A player stands at a ticket counter, baggage strewn about.
Concept art showing a new in-game vendor, called Apex Interstellar Transport, that will serve as a king of taxi service.
Image: Frontier Developments via YouTube

Of course, Elite Dangerous isn’t the only spacefaring game out in the wild right now. Eve Online has been running its complex economic and political systems for the better part of 15 years. Meanwhile, No Man’s Sky has captured the attention of players around the world with its own brand of galaxy-spanning procedural generation and esoteric world building.

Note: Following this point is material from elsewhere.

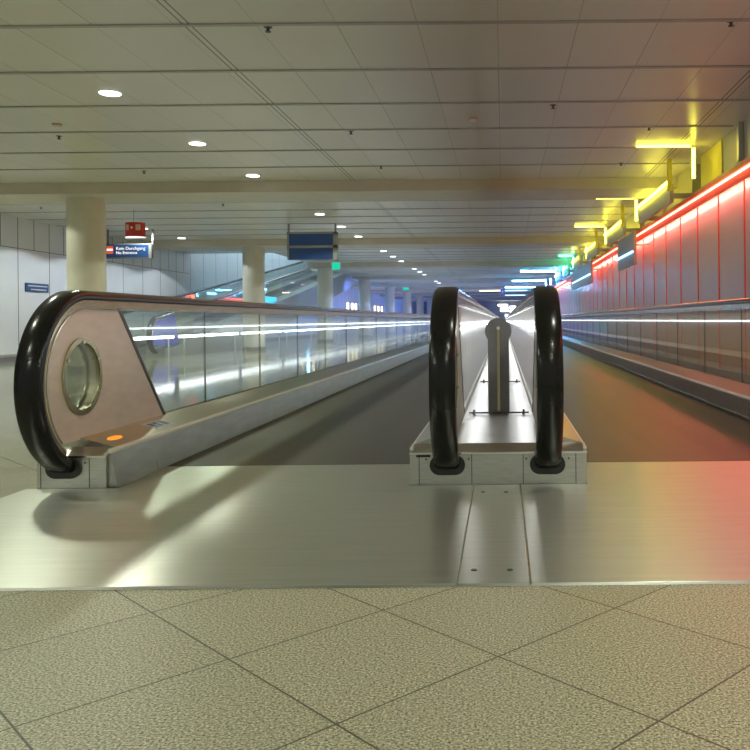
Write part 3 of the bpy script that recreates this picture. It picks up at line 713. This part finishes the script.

But the Odyssey update, on the surface at least, appears to bring Elite ever closer to its main competitor — the lavish, sprawling, multi-genre games in the Star Citizen universe.

We asked Hughes how he has been inspired by the other, hugely popular games in the spacefaring genre.

“I’m really pleased that there’s other competitive games in the space,” he said. “I think it maybe just builds interest for all of us. If our player base is looking at other games and being excited by them, and then with Odyssey, if we kind of start to come into their on-foot space as well, I think it’s just good for everybody.”

“I think Elite’s always been fairly unique in its execution,” he continued. “It’s found its own kind of identity. [...] I think if we look too hard at what others are doing, then really, we’re just starting to create a facsimile. And I’m not particularly interested in that. I like to be inspired by other people. That’s as far as it goes for me, I think. I like the fact that Elite has a unique identity, and I’m not really that interested in moving it closer to other games.”